■ Written exercise
Using the material below, copy every line where "scene" appears.

■ Given records
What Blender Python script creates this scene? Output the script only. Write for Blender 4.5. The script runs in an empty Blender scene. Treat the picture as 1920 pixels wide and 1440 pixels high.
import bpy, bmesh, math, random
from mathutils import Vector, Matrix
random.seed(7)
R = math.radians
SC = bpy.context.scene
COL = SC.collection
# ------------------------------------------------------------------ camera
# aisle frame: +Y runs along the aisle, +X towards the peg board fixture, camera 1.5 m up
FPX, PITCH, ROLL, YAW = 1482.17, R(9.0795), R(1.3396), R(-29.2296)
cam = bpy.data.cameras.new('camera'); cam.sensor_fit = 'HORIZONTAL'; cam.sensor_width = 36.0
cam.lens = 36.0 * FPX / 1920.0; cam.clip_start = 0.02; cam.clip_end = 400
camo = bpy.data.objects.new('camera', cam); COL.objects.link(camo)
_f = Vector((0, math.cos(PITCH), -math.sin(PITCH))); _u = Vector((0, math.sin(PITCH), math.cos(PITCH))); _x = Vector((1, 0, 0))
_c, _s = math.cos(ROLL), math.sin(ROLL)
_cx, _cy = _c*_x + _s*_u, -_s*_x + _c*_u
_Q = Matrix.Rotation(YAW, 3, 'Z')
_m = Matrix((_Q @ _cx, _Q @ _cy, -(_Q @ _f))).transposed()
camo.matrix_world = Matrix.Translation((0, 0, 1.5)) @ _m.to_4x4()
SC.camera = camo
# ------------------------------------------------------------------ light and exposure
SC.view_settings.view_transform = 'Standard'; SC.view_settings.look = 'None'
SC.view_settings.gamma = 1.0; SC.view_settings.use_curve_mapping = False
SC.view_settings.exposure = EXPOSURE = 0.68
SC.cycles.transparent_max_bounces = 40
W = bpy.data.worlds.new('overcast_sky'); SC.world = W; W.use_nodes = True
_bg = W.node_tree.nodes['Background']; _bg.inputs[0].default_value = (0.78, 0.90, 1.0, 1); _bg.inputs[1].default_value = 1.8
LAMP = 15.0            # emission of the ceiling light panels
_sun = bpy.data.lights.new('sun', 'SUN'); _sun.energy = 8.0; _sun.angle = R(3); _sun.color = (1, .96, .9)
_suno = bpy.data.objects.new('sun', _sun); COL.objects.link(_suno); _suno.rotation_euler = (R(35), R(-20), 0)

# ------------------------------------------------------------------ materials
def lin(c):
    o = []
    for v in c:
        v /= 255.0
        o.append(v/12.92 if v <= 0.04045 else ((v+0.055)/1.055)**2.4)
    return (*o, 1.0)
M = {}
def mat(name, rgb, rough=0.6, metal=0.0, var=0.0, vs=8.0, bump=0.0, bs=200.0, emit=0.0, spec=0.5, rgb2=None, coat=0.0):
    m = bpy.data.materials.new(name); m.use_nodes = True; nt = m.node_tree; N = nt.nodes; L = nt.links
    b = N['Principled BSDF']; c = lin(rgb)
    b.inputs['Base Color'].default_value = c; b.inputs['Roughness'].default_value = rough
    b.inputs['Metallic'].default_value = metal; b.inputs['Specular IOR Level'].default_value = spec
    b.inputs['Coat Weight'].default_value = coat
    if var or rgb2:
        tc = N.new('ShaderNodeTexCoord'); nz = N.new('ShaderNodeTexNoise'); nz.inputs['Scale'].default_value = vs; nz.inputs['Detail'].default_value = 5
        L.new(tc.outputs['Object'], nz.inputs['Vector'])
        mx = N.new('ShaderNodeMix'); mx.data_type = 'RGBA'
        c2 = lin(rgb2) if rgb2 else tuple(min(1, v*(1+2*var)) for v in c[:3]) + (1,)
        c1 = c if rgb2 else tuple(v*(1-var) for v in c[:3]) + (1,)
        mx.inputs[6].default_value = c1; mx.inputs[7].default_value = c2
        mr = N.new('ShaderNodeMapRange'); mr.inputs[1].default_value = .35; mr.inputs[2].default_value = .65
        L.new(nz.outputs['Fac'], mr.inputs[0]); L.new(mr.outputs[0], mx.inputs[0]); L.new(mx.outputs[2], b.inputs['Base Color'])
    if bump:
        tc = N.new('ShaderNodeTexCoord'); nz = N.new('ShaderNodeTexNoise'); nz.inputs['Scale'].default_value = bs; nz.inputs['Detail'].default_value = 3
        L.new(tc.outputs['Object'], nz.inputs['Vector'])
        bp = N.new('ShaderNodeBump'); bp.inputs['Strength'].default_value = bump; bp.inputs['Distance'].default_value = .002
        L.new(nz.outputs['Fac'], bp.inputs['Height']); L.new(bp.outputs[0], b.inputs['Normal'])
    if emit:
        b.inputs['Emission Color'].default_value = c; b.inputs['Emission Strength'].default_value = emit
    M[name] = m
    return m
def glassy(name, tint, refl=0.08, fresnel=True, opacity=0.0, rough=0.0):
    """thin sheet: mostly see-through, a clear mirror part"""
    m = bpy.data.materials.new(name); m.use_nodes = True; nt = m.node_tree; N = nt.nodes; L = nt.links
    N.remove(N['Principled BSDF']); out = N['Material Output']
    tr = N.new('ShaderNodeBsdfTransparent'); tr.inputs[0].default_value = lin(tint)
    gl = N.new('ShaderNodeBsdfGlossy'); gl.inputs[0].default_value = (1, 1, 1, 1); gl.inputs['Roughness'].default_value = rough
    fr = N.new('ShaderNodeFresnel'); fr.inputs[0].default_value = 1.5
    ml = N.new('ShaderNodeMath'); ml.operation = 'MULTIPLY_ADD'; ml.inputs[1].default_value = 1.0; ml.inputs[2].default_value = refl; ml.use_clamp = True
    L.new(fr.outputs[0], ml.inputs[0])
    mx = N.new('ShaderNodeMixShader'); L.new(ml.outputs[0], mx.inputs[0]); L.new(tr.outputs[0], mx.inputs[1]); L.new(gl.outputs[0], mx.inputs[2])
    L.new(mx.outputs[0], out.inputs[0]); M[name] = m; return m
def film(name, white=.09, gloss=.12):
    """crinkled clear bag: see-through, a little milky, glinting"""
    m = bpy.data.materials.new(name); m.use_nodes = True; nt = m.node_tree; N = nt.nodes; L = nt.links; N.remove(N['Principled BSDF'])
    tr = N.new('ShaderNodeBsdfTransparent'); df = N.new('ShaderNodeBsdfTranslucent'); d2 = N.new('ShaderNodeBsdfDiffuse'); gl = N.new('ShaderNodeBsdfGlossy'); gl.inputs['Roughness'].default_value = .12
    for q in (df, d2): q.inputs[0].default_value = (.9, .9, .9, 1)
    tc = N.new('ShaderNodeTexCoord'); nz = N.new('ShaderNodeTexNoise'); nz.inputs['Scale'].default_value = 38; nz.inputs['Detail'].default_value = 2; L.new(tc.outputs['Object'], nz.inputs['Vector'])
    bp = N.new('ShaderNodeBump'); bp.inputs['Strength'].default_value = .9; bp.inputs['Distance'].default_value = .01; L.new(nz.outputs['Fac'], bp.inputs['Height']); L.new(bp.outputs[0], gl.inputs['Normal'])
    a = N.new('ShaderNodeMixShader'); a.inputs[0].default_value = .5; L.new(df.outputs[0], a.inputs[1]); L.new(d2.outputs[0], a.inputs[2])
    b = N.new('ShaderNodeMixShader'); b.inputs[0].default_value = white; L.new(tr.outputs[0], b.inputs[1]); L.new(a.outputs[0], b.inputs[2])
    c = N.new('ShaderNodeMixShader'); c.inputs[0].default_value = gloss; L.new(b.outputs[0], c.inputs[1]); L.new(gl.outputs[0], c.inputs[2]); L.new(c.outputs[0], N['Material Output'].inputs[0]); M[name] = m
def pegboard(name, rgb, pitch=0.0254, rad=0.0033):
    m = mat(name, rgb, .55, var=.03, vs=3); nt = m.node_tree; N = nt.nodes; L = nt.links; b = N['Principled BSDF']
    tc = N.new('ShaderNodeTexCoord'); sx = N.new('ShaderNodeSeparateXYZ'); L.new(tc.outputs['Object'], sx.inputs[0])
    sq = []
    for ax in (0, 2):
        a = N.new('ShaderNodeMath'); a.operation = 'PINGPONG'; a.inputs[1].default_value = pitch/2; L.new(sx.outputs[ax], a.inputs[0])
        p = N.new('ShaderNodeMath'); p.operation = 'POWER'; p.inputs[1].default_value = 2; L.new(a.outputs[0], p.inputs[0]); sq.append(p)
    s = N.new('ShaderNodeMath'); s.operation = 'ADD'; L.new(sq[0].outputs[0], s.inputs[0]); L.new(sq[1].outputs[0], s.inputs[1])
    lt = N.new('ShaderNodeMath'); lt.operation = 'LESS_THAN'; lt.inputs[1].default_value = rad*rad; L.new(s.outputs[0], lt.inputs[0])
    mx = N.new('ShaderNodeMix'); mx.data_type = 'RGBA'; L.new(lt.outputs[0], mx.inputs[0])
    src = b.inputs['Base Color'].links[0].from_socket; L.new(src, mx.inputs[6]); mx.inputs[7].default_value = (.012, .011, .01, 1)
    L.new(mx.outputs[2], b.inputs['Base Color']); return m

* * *

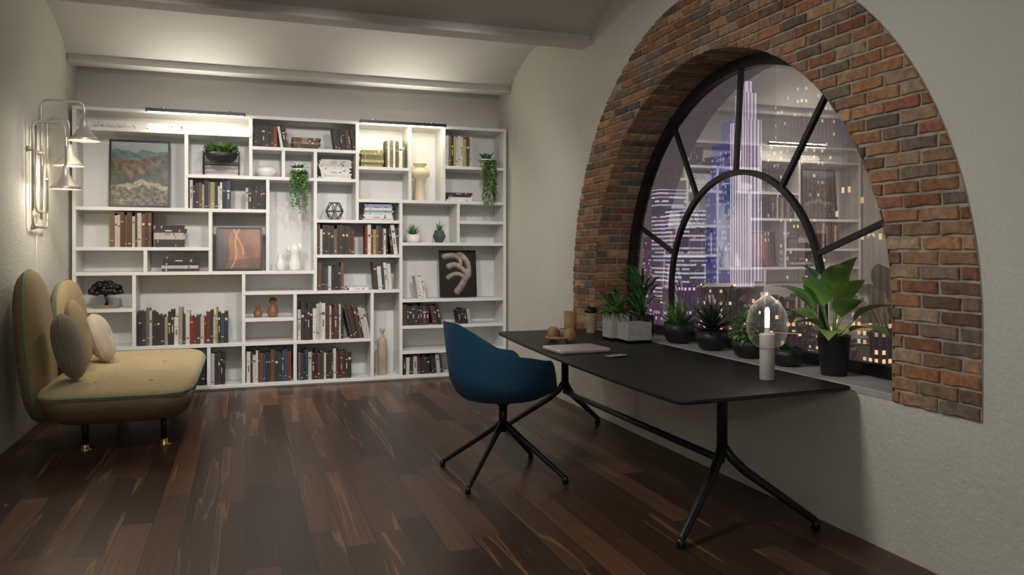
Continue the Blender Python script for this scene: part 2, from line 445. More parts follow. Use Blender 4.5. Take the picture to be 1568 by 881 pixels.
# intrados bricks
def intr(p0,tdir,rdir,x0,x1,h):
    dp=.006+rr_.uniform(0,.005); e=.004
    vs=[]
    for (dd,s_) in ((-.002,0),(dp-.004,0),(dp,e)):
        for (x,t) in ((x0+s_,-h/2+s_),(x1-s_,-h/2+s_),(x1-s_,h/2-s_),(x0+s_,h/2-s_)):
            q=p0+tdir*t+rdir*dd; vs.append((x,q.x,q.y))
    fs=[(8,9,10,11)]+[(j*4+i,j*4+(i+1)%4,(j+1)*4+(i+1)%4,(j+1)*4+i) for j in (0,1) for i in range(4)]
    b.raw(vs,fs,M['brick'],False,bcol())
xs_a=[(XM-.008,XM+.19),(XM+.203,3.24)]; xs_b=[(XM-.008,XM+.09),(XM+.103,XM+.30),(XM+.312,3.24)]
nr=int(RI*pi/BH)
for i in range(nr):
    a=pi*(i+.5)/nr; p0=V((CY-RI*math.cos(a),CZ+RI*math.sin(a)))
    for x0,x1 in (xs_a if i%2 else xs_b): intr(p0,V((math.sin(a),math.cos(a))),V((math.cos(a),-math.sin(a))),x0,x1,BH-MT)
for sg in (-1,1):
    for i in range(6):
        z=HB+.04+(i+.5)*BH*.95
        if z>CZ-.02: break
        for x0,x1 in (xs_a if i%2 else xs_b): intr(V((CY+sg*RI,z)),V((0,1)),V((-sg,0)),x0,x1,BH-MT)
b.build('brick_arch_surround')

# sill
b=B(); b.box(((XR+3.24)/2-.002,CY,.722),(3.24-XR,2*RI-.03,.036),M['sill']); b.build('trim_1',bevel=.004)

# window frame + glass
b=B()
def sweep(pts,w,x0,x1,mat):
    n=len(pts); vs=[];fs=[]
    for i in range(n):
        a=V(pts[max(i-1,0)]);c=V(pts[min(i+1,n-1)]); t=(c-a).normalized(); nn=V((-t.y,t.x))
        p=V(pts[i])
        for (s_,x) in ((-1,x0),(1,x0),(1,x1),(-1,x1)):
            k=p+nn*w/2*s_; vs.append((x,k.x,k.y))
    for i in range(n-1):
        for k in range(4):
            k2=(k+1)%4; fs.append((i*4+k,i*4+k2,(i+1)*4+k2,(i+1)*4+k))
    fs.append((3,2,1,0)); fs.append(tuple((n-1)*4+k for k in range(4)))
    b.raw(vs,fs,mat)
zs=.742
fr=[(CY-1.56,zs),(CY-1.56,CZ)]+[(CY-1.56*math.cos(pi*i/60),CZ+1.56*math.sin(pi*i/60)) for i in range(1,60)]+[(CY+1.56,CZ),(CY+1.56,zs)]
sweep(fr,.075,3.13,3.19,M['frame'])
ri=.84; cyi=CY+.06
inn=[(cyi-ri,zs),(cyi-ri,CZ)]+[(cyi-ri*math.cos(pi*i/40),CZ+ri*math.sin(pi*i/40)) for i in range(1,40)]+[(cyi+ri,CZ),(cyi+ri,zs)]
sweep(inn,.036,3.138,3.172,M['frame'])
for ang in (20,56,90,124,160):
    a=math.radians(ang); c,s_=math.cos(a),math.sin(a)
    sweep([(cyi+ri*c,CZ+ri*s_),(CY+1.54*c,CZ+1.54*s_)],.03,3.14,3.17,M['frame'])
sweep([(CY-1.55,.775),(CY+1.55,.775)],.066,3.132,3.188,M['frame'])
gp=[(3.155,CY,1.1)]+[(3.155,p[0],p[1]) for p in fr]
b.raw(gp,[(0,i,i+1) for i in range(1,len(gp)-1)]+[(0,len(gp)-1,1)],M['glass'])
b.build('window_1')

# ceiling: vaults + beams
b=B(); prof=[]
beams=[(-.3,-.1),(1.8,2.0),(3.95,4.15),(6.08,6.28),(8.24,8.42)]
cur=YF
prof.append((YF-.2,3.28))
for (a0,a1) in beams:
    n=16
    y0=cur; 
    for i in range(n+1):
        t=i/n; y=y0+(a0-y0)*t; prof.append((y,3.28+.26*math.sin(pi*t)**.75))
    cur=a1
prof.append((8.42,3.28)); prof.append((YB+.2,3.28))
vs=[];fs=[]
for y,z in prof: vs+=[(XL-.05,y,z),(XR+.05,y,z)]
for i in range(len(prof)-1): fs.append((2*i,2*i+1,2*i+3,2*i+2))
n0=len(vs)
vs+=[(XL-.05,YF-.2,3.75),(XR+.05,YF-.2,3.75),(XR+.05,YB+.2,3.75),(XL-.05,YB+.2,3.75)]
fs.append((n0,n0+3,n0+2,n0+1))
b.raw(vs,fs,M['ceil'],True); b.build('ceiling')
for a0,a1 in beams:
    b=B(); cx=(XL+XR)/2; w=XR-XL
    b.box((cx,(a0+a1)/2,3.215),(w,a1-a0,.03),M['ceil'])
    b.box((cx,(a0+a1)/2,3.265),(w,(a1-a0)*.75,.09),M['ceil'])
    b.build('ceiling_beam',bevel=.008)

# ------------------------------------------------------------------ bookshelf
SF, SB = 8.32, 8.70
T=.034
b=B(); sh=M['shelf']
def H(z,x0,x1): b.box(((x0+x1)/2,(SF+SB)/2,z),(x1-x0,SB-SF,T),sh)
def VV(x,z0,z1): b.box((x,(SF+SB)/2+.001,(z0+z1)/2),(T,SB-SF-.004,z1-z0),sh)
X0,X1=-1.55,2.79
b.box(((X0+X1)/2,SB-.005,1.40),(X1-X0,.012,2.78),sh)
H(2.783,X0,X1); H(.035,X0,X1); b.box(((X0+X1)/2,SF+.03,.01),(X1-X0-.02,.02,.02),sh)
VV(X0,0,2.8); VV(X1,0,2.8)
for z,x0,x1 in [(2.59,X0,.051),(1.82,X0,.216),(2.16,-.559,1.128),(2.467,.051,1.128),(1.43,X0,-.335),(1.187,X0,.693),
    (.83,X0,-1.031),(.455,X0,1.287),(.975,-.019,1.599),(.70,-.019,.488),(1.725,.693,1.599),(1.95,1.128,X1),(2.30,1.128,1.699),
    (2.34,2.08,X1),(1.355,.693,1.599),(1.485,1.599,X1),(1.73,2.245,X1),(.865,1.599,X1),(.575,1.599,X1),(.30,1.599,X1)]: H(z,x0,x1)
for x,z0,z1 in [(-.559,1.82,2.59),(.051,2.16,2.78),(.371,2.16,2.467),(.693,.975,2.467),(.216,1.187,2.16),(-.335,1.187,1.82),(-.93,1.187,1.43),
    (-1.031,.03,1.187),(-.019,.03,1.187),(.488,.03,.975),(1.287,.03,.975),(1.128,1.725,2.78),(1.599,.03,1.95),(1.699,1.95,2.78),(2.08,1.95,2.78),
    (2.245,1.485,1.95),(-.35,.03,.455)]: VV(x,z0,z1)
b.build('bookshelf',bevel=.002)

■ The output
What Blender Python script creates this scene? Output the script only. Write for Blender 4.5. The script runs in an empty Blender scene. Treat the picture as 1920 pixels wide and 1440 pixels high.
SC = bpy.context.scene
Continue the Blender Python script for this scene: part 2, from line 445. More parts follow. Use Blender 4.5. Take the picture to be 1568 by 881 pixels.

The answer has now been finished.